_Requirement_: Among the lines below, list those containing the string "More".
::::::::
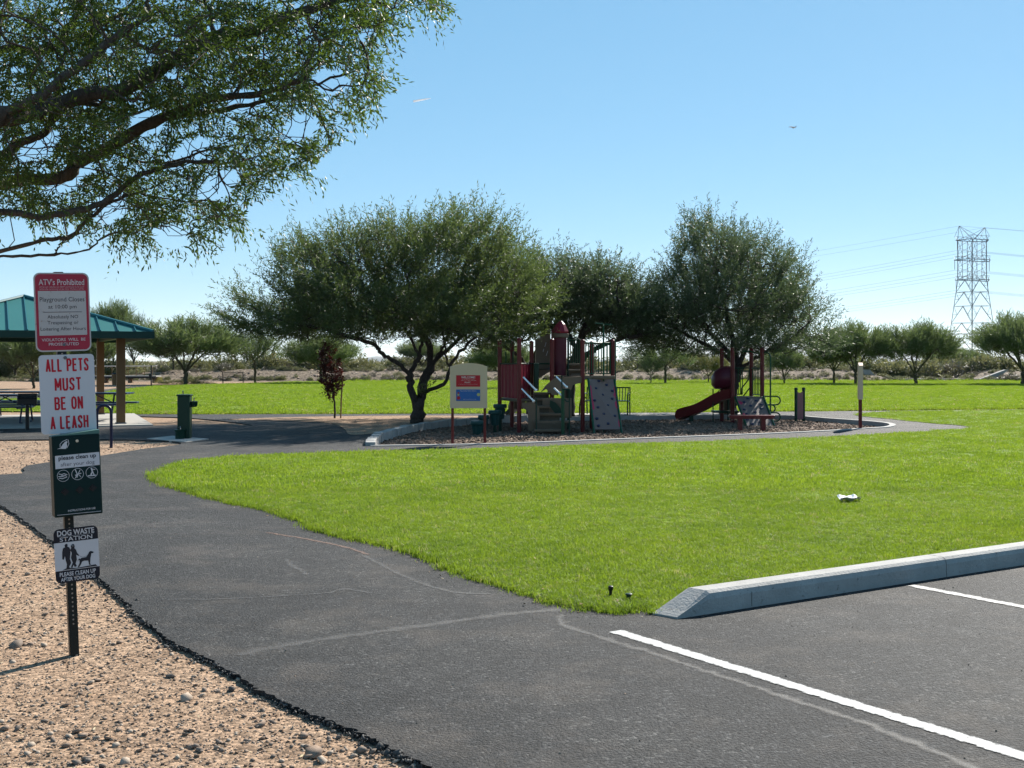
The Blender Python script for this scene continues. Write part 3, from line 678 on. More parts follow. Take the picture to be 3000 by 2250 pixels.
# crumbling dark edge of the asphalt
CS = [source('crumb_source', RK[3][0], RK[3][1], M['crumb']), source('crumb_source', RK[4][0], RK[4][1], M['crumb'])]
line = [q for q in A_left if q[1] > 2.5]
p = np.concatenate([edgepts(line, .016, 300, 41, .004), edgepts(line, .085, 190, 42, .03)]); q_ = np.sin(p[:, 1] * 9.1 + 2 * np.sin(p[:, 1] * 3.7)) + .7 * np.sin(p[:, 1] * 23) + rg.normal(0, .7, len(p)); p = p[q_ > -.35]; n = len(p); s = rg.lognormal(-4.75, .6, n)
scatter('asphalt_crumbs', np.c_[p, rg.uniform(-.03, -.004, n)], rg.uniform(0, 6.3, (n, 3)), np.c_[s, s, s], rg.integers(0, 2, n), CS, 'broken black crumbs along the asphalt edge', 'asphalt crumbs', asphalt)
p = np.stack([rg.uniform(-5, 4, 900), 4 + 9 * rg.random(900) ** 1.3], 1); p = p[inside(p, ASP) & ~inside(p, LAWN1)]; n = len(p); s = rg.lognormal(-5.0, .35, n)
scatter('path_grit', np.c_[p, np.full(n, .002)], rg.uniform(0, 6.3, (n, 3)), np.c_[s, s, s * .5], rg.choice(3, n, p=[.3, .2, .5]), RS, 'pale grit scattered over the asphalt', 'grit', asphalt)
p = np.concatenate([edgepts(L_near[-60:], .04, 60, 44, -.03)]); n = len(p); s = rg.lognormal(-4.4, .4, n)
scatter('edge_litter', np.c_[p, np.full(n, .004)], rg.uniform(0, 6.3, (n, 3)), np.c_[s * 1.6, s * .7, s * .4], rg.choice(3, n), RS, 'dry crumbs and small stones where lawn meets asphalt', 'litter', asphalt)
# berm stones
p = np.stack([rg.uniform(-50, 48, 2600), rg.uniform(98.5, 104.5, 2600)], 1); n = len(p); s = rg.lognormal(-1.9, .5, n)
scatter('berm_rubble', np.c_[p, [berm_h(a, b_) for a, b_ in p]], rg.uniform(0, 6.3, (n, 3)) * (.1, .1, 1), np.c_[s, s, s * .6], rg.choice(3, n, p=[.6, .2, .2]), RS, 'small stones on the dirt berm', 'rubble', berm)

LV = [source('dry_leaf_source', [(0, 0, 0), (.5, .18, .08), (1, 0, .02), (.5, -.18, .05)], [(0, 1, 2, 3)], simple('dry_leaf', (0.34, 0.22, 0.11), .8, 0, .4, 3)), source('dry_leaf_source', [(0, 0, 0), (.5, .12, .02), (1, 0, .1), (.5, -.12, .03)], [(0, 1, 2, 3)], simple('straw_leaf', (0.55, 0.46, 0.28), .8, 0, .3, 3))]
r_ = np.random.default_rng(91)
p = np.concatenate([lawnpts(lambda d: 1.6, 7, 24, LAWN1, 92), gravelpts(900, 3.4, 14, GPOLY, 93, 1.3), edgepts(L_near, .12, 9, 94, -.05)]); n = len(p); s = r_.uniform(.015, .045, n); zz = np.where(inside(p, LAWN1), .036, .004)
zz = np.where(inside(p, GPOLY), -.022, zz)
scatter('dry_leaves', np.c_[p, zz], np.c_[r_.normal(0, .3, n), r_.normal(0, .3, n), r_.uniform(0, 6.3, n)], np.c_[s, s, s], r_.integers(0, 2, n), LV, 'scattered small dry leaves and straw on lawn, path edge and gravel', 'dry leaves')
# ================================================================== TREES AND SHRUBS
def unit(a): return a / (np.linalg.norm(a, axis=-1, keepdims=True) + 1e-9)
def skeleton(limbs, targets, seg, rs, sag=0.0, lift=0.25):
    r_ = np.random.default_rng(rs); cap = 60000
    P_ = np.zeros((cap, 3)); D_ = np.zeros((cap, 3)); par = np.full(cap, -1, int); n = 0; chains = []
    for pts in limbs:
        pts = np.array(smooth([tuple(q) for q in pts], 5)); 
        if n == 0: base = -1
        else: base = int(np.argmin(np.linalg.norm(P_[:n] - pts[0], axis=1)))
        ch = [base] if base >= 0 else []
        for i, q in enumerate(pts):
            if base >= 0 and i == 0: continue
            P_[n] = q + r_.normal(0, seg * .05, 3); par[n] = ch[-1] if ch else -1
            D_[n] = unit(pts[min(i + 1, len(pts) - 1)] - pts[max(i - 1, 0)]); ch.append(n); n += 1
        chains.append(ch)
    nl = n
    T = np.asarray(targets); d0 = np.array([np.min(np.linalg.norm(P_[:nl] - t, axis=1)) for t in T]); order = np.argsort(d0)
    hmin = P_[:nl, 2].max() * .12
    for k in order:
        t = T[k]; v = t - P_[:n]; d = np.linalg.norm(v, axis=1) + 1e-6
        cosr = (v * D_[:n]).sum(1) / d
        cost = d * (1.35 - .45 * cosr) + np.where(P_[:n, 2] < hmin * 2, 1.2, 0)
        b = int(np.argmin(cost)); L = d[b]
        if L < seg * .4: continue
        m = max(2, int(L / seg)); c = P_[b] + D_[b] * L * .45 + np.array([0, 0, lift * L * .3]); ch = [b]
        for i in range(1, m + 1):
            s = i / m; q = (1 - s) ** 2 * P_[b] + 2 * s * (1 - s) * c + s * s * t
            if i < m: q = q + r_.normal(0, L * .025, 3)
            P_[n] = q; par[n] = ch[-1]; D_[n] = unit(q - P_[ch[-1]]); ch.append(n); n += 1
        chains.append(ch)
        if n > cap - 60: break
    P_, D_, par = P_[:n], D_[:n], par[:n]
    cnt = np.zeros(n); kids = np.bincount(par[par >= 0], minlength=n); cnt[kids == 0] = 1
    for i in range(n - 1, 0, -1):
        if par[i] >= 0: cnt[par[i]] += cnt[i]
    return P_, D_, par, cnt, chains, nl
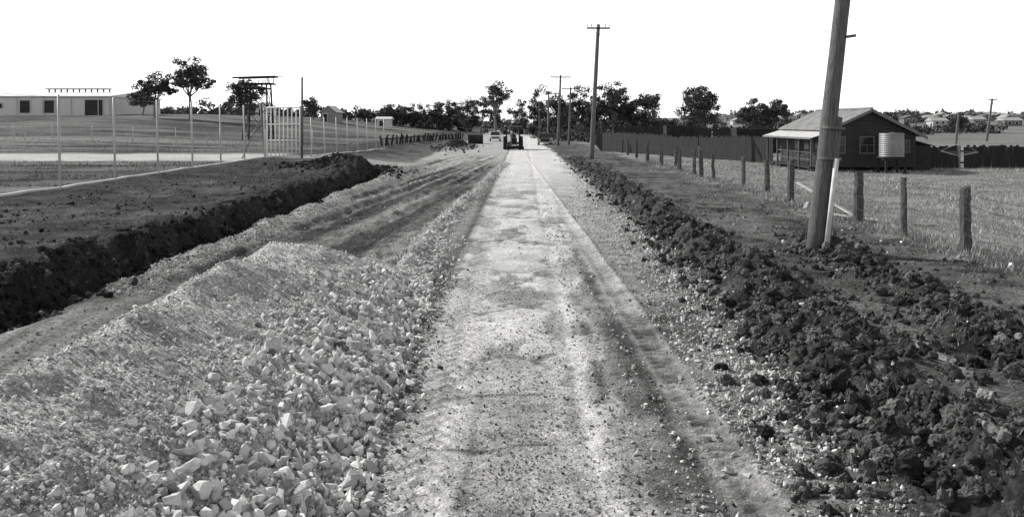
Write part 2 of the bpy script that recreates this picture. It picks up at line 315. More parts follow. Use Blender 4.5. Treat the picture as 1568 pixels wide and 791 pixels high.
n=7000; y=logy(n,12,48); x=-7.8-7.5*rng.random(n)**1.8; k=fbm(x/1.2,y/1.2,2,5)>-.15; x,y=x[k],y[k]; n=len(x); clods(x,y,.008+.05*rng.random(n)**4.5,.06)
n=260; a=rng.random(n)*6.28; d=.2+.55*rng.random(n); clods(6.3+np.cos(a)*d,18.4+np.sin(a)*d*.8,.015+.06*rng.random(n)**3)
cx,cy,cr,ca=[np.concatenate(q) for q in (cx,cy,cr,ca)]
ap=cr/np.maximum(cy,4)
for nm,lo_,hi_,shp in (('soil_clods',.0065,9,CL3),('soil_lumps',.0022,.0065,CL2),('soil_crumbs',0,.0022,CL1)):
    k=(ap>=lo_)&(ap<hi_); stamp(nm,shp,cx[k],cy[k],cr[k],ca[k],M_clod,.4,4,smooth=False)
# ------------------------------------------------------------- grass
def blades(name,x,y,h,w,alb,lean=.5):
    n=len(x); z=H(x,y)-.01; a=rng.random(n)*np.pi*2; c=np.cos(a)*w/2; s=np.sin(a)*w/2
    lx=rng.normal(.0,lean,n)*h; ly=rng.normal(0,lean,n)*h
    V=np.stack([np.stack([x-c,y-s,z],1),np.stack([x+c,y+s,z],1),np.stack([x+lx,y+ly,z+h],1)],1).reshape(-1,3)
    np_mesh(name,V,np.arange(3*n).reshape(n,3),M_grass,np.repeat(alb,3))
n=110000; y=logy(n,12,62); x=8.8+rng.random(n)**1.2*(y*.62-3); k=x>8.6; x,y=x[k],y[k]; n=len(x); tf=.5+.5*fbm(x/1.2,y/1.2,3,2)
k=((x>9.3)|(rng.random(n)<.5))&(rng.random(n)<.25+tf); x,y,tf=x[k],y[k],tf[k]; n=len(x)
blades('paddock_grass',x,y,(.03+.13*rng.random(n)**1.6)*(.4+1.0*np.clip(tf,0,1)),.007+.0005*y,np.clip(rng.normal(.32,.13,n)+.24*(tf-.5),.05,.62))
n=48000; y=logy(n,6.5,60); x=rng.uniform(3.7,9.6,n); d=fbm(x/.9,y/.9,3,6); k=(rng.random(n)<ss(-.1,.5,d+.14*(x-6.6))); x,y=x[k],y[k]; n=len(x)
blades('verge_grass',x,y,.02+.08*rng.random(n)**2,.005+.0005*y,np.clip(rng.normal(.22,.11,n),.04,.5))
n=60000; y=logy(n,12,60); x=rng.uniform(-17,-7.7,n); d=fbm(x/1.1,y/1.1,3,6); k=(rng.random(n)<ss(-.35,.5,d)); x,y=x[k],y[k]; n=len(x)
blades('verge_grass',x,y,.02+.07*rng.random(n)**2,.006+.0005*y,np.clip(rng.normal(.13,.10,n),.02,.45))
n=40000; y=logy(n,26,130); x=-17.3-rng.random(n)*(y*.6-12); k=(x<-17.3)&((y<54)|(y>70))&(fbm(x/6,y/2,3,4)>-.1); x,y=x[k],y[k]; n=len(x)
blades('field_grass',x,y,.05+.14*rng.random(n)**2,.012+.0006*y,np.clip(rng.normal(.15,.08,n),.03,.4))
n=9000; y=logy(n,4.6,35); x=edge_r(y)+.7+rng.normal(.2,.7,n); k=fbm(x/.4,y/.4,2,9)>.15; x,y=x[k],y[k]; n=len(x)
blades('uprooted_grass',x,y,.03+.07*rng.random(n)**2,.004+.0004*y,np.clip(rng.normal(.22,.12,n),.03,.5),1.3)
n=9000; y=logy(n,14,60); x=9.35+rng.normal(0,.28,n); k=vn(y/.5,y*0,1)>-.1; x,y=x[k],y[k]; n=len(x)
blades('fence_line_grass',x,y,.05+.22*rng.random(n)**1.5,.008+.0005*y,np.clip(rng.normal(.27,.1,n),.05,.5))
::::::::
_The completed task_:
The Blender Python script for this scene continues. Write part 3, from line 678 on. More parts follow. Take the picture to be 3000 by 2250 pixels.
Write part 2 of the bpy script that recreates this picture. It picks up at line 315. More parts follow. Use Blender 4.5. Treat the picture as 1568 pixels wide and 791 pixels high.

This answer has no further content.